Skip every picture and transcribe the remaining material exactly.

--- Start DATA BLOCK ---

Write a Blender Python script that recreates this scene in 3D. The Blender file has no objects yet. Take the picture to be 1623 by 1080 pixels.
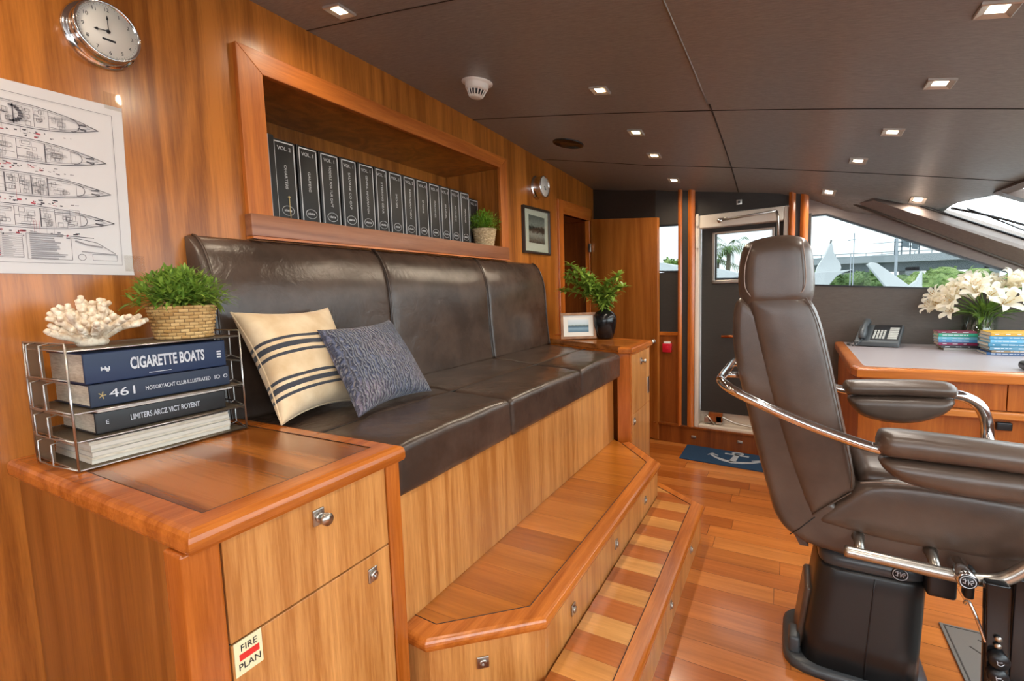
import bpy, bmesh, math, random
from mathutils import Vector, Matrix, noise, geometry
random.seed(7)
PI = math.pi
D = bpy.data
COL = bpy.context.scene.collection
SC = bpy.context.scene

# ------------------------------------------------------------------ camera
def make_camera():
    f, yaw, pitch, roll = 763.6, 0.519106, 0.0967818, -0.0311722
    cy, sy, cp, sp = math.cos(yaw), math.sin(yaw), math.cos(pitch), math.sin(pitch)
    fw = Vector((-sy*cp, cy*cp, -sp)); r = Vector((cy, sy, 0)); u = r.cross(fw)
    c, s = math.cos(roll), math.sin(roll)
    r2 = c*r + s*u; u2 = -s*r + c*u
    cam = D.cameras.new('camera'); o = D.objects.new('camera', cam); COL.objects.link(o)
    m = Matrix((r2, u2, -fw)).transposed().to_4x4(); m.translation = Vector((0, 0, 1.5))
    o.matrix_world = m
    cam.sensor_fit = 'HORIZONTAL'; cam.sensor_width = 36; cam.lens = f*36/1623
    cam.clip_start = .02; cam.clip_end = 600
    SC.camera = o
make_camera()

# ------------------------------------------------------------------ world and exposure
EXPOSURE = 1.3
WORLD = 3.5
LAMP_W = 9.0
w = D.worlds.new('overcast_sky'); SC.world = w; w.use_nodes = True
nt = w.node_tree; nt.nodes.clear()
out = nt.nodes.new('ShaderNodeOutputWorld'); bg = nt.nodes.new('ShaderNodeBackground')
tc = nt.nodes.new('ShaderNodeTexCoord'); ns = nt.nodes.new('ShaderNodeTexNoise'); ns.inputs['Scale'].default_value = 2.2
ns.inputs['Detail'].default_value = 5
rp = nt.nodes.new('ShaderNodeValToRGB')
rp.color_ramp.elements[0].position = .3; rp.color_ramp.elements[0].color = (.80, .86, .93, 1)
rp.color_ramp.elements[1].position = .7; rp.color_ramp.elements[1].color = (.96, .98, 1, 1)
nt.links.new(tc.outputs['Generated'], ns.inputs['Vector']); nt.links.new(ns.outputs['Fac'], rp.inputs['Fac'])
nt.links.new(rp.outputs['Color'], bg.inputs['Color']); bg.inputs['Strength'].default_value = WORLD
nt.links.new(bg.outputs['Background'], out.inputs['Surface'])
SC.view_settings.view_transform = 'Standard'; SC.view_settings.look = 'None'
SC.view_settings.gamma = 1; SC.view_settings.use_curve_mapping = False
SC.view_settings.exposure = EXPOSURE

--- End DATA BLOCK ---

## [RESPONSE TO THE TASK]
Write a Blender Python script that recreates this scene in 3D. The Blender file has no objects yet. Take the picture to be 1623 by 1080 pixels.
import bpy, bmesh, math, random
from mathutils import Vector, Matrix, noise, geometry
random.seed(7)
PI = math.pi
D = bpy.data
COL = bpy.context.scene.collection
SC = bpy.context.scene

# ------------------------------------------------------------------ camera
def make_camera():
    f, yaw, pitch, roll = 763.6, 0.519106, 0.0967818, -0.0311722
    cy, sy, cp, sp = math.cos(yaw), math.sin(yaw), math.cos(pitch), math.sin(pitch)
    fw = Vector((-sy*cp, cy*cp, -sp)); r = Vector((cy, sy, 0)); u = r.cross(fw)
    c, s = math.cos(roll), math.sin(roll)
    r2 = c*r + s*u; u2 = -s*r + c*u
    cam = D.cameras.new('camera'); o = D.objects.new('camera', cam); COL.objects.link(o)
    m = Matrix((r2, u2, -fw)).transposed().to_4x4(); m.translation = Vector((0, 0, 1.5))
    o.matrix_world = m
    cam.sensor_fit = 'HORIZONTAL'; cam.sensor_width = 36; cam.lens = f*36/1623
    cam.clip_start = .02; cam.clip_end = 600
    SC.camera = o
make_camera()

# ------------------------------------------------------------------ world and exposure
EXPOSURE = 1.3
WORLD = 3.5
LAMP_W = 9.0
w = D.worlds.new('overcast_sky'); SC.world = w; w.use_nodes = True
nt = w.node_tree; nt.nodes.clear()
out = nt.nodes.new('ShaderNodeOutputWorld'); bg = nt.nodes.new('ShaderNodeBackground')
tc = nt.nodes.new('ShaderNodeTexCoord'); ns = nt.nodes.new('ShaderNodeTexNoise'); ns.inputs['Scale'].default_value = 2.2
ns.inputs['Detail'].default_value = 5
rp = nt.nodes.new('ShaderNodeValToRGB')
rp.color_ramp.elements[0].position = .3; rp.color_ramp.elements[0].color = (.80, .86, .93, 1)
rp.color_ramp.elements[1].position = .7; rp.color_ramp.elements[1].color = (.96, .98, 1, 1)
nt.links.new(tc.outputs['Generated'], ns.inputs['Vector']); nt.links.new(ns.outputs['Fac'], rp.inputs['Fac'])
nt.links.new(rp.outputs['Color'], bg.inputs['Color']); bg.inputs['Strength'].default_value = WORLD
nt.links.new(bg.outputs['Background'], out.inputs['Surface'])
SC.view_settings.view_transform = 'Standard'; SC.view_settings.look = 'None'
SC.view_settings.gamma = 1; SC.view_settings.use_curve_mapping = False
SC.view_settings.exposure = EXPOSURE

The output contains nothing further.